Turkey’s Whirling Word War Backfires
After a Europe worst MSCI index 40% loss last year, Turkey stocks looking for a bottom bounce were caught in another round of economic and diplomatic communications tiffs replaying recent US-Ankara lira crash finger pointing. President Erdogan, with his son-in-law in charge of fiscal and monetary adjustments under no recourse to the IMF, again pressed the central bank to cut benchmark rates to fight 25% inflation, after technical recession with two consecutive quarters of contraction. Last year GDP growth came in around 1.5%, and ratings agencies predict negative 2019 numbers as construction in particular sustains a 5% dip. Hundreds of companies filed for initial protection under a new bankruptcy code setting off a supplier chain reaction, as bank bad loans could double to 6% of the total. Big retail and manufacturing names acknowledge distress, and financial shares were hammered after Akbank rushed out a rights issue for additional capital. To inject confidence and meet borrowing needs, sovereign debt issues were placed in November and in the first weeks of 2019, the former in the wake of global focus on a rare Kazakhstan offering. The lira strengthened toward 5.5/dollar in the aftermath of these operations, and a period of calm with Washington after an evangelical priest was freed from arrest after alleged support for the failed military coup. The government continued to insist on the extradition of opposition cleric Gulen in US exile, and has begun to demand the same for a professional basketball star urging protest almost picked up on travel in Asia. As a NATO ally the Trump administration approved a $3.5 billion missile sale after Ankara threatened to buy equipment from Russia, and it also got a waiver for continued oil imports from Iran following renewed bilateral sanctions. On Syria the two presidents after a phone conversation reached preliminary understanding on withdrawal of American troops battling ISIS and the Assad regime with Kurdish forces, but it degenerated into mutual accusations with Turkish tanks reportedly massing on the border as President Trump vowed economic reprisal for any anti-Kurd action. The move triggered another refugee wave, with 3 million Syrians already in the country with limited education and job access as official unemployment goes deeper into double digits.
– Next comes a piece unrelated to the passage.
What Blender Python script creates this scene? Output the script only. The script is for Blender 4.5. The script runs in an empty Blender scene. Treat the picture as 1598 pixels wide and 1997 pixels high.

Russia’s President Putin and his team have attempted to shift the narrative to repatriation and reconstruction, and a small contingent of returnees from Lebanon was prominent before harsh winter conditions set in to match working ones with formal refugee hiring prohibited. Debt default there is on the emergency agenda, as banks and expatriates reach their comfort limit with sovereign risk without functioning public services on 1% growth. Russian shares were barely down in 2018 at single-digit P/E ratios, and commodity recovery despite bank and energy company Western sanctions. Inflation is above the 4% target, and after a 15% ruble fall against the dollar, the central bank nudged the benchmark rate, as foreign debt investors prepare for future curbs despite US Treasury Department hesitation on global market fallout. Russia moved to eliminate dollar reserve exposure and embrace the Yuan along with the euro as a counter-measure, as Morgan Stanley pulled out of Moscow and relocated securities operations to London to face Brexit’s cross-border standoff.